** Begin **

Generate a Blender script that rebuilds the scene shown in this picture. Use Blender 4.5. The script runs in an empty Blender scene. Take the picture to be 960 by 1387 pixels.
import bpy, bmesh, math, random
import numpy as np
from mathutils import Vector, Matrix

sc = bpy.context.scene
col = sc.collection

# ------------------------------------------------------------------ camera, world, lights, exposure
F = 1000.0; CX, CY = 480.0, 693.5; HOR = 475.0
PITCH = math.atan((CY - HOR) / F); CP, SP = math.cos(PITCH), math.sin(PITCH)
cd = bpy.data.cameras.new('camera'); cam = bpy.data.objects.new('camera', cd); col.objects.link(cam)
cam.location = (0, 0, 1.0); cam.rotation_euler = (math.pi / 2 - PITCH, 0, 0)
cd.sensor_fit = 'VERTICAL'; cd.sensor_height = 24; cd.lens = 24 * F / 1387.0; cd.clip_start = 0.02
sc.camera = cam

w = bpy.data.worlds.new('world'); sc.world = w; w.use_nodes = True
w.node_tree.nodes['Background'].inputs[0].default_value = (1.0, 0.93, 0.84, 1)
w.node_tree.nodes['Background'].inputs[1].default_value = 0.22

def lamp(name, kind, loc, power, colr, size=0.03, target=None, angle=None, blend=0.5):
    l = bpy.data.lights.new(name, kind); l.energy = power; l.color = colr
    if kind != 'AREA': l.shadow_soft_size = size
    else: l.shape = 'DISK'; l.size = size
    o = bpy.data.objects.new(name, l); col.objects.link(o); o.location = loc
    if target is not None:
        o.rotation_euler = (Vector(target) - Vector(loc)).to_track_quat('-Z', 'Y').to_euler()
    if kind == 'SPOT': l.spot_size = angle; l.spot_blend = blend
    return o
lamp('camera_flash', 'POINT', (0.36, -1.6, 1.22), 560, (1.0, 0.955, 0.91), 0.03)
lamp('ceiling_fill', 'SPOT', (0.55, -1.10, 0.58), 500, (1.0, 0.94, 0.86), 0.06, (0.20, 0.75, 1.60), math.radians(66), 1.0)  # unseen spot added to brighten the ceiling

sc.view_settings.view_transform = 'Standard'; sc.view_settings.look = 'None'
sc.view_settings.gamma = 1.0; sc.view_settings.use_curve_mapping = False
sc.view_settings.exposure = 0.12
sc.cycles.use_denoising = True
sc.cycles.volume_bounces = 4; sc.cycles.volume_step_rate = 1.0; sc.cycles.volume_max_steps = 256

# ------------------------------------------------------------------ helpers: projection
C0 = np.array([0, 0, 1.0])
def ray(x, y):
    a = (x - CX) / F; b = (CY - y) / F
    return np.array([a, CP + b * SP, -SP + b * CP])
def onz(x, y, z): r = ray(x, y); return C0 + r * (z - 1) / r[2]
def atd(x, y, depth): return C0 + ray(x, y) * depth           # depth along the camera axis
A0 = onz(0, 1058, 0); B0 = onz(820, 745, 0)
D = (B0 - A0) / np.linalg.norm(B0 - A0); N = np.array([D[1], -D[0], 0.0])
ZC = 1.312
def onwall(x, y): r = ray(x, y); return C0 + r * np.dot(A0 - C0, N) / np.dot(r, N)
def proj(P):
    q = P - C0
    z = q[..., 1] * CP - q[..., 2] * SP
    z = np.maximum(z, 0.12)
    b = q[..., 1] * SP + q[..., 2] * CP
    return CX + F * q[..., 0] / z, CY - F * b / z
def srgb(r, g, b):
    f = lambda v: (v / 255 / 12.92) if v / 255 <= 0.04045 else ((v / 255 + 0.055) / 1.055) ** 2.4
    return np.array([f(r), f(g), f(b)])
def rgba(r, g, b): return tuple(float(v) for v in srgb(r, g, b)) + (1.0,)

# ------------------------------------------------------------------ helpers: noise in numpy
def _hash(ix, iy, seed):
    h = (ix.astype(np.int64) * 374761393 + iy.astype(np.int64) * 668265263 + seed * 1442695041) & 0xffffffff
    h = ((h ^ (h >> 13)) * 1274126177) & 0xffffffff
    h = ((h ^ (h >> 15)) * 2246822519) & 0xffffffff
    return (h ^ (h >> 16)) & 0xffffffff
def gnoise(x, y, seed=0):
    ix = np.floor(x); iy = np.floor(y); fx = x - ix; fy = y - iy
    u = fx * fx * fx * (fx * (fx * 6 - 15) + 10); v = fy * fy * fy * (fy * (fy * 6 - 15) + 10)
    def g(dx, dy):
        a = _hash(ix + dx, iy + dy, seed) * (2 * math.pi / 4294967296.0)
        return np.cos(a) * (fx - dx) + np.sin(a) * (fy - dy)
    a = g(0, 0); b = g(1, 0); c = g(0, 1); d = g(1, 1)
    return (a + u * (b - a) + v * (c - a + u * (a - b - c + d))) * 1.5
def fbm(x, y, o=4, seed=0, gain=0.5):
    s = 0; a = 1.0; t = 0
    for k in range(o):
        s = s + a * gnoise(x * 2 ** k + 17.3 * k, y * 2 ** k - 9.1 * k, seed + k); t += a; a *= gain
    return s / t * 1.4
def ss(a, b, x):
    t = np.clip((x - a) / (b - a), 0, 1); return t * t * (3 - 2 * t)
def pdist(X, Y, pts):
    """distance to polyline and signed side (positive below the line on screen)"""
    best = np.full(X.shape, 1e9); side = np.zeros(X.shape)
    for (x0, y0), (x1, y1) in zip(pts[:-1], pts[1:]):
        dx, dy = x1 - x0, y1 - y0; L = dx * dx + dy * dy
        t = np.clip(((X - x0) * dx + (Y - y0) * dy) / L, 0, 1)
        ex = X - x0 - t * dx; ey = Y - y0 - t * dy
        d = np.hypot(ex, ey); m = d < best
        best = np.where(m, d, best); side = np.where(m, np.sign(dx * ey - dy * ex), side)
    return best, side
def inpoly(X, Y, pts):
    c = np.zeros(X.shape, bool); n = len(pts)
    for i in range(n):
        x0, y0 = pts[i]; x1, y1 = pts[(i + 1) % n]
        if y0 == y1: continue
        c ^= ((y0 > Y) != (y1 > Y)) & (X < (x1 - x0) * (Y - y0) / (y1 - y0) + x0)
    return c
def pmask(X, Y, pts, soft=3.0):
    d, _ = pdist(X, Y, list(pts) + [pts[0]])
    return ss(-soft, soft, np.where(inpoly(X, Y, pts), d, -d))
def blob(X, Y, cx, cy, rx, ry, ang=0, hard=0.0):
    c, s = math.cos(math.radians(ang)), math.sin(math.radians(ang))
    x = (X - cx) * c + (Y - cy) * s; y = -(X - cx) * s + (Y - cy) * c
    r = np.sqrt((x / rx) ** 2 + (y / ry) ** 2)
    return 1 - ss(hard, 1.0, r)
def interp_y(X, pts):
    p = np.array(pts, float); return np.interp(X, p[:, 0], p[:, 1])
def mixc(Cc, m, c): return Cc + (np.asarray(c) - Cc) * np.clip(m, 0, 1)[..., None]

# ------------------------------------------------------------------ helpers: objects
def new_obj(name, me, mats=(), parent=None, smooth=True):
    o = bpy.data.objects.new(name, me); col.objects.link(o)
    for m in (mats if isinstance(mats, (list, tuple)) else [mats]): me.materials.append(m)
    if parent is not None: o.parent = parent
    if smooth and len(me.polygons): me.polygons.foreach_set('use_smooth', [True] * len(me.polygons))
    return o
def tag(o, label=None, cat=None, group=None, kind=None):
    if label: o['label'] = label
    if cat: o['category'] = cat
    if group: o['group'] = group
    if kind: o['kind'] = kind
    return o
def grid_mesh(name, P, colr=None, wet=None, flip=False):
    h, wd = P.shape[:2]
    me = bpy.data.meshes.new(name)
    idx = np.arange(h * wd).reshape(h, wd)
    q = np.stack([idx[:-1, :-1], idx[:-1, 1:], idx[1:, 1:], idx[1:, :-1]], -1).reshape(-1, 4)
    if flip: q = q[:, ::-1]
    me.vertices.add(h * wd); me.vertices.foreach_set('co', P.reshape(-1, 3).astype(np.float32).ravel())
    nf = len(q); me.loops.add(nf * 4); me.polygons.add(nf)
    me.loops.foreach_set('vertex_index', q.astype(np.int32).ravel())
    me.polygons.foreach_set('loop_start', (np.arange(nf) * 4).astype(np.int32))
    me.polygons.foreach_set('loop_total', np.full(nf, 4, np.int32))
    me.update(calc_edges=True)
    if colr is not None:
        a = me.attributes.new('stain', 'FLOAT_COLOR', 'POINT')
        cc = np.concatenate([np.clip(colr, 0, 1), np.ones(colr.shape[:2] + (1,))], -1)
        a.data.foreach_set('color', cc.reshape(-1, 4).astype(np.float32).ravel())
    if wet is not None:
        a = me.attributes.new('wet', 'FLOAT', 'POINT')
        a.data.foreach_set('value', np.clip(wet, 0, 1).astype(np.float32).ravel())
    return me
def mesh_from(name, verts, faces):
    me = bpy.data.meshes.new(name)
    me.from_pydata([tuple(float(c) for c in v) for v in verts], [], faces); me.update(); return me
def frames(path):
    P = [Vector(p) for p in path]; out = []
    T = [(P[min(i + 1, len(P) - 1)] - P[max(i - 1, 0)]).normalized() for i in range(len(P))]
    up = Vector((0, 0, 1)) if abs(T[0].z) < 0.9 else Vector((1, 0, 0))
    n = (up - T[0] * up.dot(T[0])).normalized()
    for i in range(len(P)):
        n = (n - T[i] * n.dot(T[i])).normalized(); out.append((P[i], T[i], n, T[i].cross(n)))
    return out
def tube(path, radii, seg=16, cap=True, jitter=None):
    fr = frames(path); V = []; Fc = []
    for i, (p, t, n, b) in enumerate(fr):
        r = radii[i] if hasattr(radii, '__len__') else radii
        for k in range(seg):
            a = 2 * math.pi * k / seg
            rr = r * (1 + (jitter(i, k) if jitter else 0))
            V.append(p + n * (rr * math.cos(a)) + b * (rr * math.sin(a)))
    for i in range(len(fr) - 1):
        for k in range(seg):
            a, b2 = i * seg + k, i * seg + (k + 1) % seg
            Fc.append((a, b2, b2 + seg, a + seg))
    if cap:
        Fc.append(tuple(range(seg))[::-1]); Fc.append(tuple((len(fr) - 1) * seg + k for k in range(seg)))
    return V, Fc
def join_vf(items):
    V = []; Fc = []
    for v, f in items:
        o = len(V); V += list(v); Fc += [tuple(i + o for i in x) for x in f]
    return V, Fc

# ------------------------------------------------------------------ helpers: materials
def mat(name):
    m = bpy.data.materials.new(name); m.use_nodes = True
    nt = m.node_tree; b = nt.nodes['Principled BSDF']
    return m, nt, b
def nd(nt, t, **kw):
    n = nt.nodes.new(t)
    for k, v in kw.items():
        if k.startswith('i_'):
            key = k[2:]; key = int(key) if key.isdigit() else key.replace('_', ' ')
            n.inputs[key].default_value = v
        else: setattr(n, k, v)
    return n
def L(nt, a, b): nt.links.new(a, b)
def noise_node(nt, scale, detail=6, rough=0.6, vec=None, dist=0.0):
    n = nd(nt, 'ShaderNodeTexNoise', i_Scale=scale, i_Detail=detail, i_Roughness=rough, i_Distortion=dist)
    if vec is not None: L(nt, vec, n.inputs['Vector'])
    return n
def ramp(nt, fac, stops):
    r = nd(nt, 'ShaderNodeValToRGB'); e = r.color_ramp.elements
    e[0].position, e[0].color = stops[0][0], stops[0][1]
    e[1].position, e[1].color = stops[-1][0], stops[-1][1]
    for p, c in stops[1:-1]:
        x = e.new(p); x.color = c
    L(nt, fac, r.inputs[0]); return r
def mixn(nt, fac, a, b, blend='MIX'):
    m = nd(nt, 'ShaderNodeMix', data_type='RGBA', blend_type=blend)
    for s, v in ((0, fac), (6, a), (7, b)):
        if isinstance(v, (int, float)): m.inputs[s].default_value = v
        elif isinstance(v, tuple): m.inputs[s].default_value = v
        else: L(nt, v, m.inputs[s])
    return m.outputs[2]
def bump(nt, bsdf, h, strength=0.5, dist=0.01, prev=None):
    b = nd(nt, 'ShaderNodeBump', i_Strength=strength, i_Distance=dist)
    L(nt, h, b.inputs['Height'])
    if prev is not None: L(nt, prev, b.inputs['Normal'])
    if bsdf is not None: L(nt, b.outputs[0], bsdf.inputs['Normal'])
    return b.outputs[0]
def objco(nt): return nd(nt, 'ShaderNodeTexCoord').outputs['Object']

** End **

Reproduce verbatim only this range: the first line of the material through the line that contains "w.node_tree.nodes['Background'].inputs[1].default_value = 0.22", inclusive.

## [Task result]
Generate a Blender script that rebuilds the scene shown in this picture. Use Blender 4.5. The script runs in an empty Blender scene. Take the picture to be 960 by 1387 pixels.
import bpy, bmesh, math, random
import numpy as np
from mathutils import Vector, Matrix

sc = bpy.context.scene
col = sc.collection

# ------------------------------------------------------------------ camera, world, lights, exposure
F = 1000.0; CX, CY = 480.0, 693.5; HOR = 475.0
PITCH = math.atan((CY - HOR) / F); CP, SP = math.cos(PITCH), math.sin(PITCH)
cd = bpy.data.cameras.new('camera'); cam = bpy.data.objects.new('camera', cd); col.objects.link(cam)
cam.location = (0, 0, 1.0); cam.rotation_euler = (math.pi / 2 - PITCH, 0, 0)
cd.sensor_fit = 'VERTICAL'; cd.sensor_height = 24; cd.lens = 24 * F / 1387.0; cd.clip_start = 0.02
sc.camera = cam

w = bpy.data.worlds.new('world'); sc.world = w; w.use_nodes = True
w.node_tree.nodes['Background'].inputs[0].default_value = (1.0, 0.93, 0.84, 1)
w.node_tree.nodes['Background'].inputs[1].default_value = 0.22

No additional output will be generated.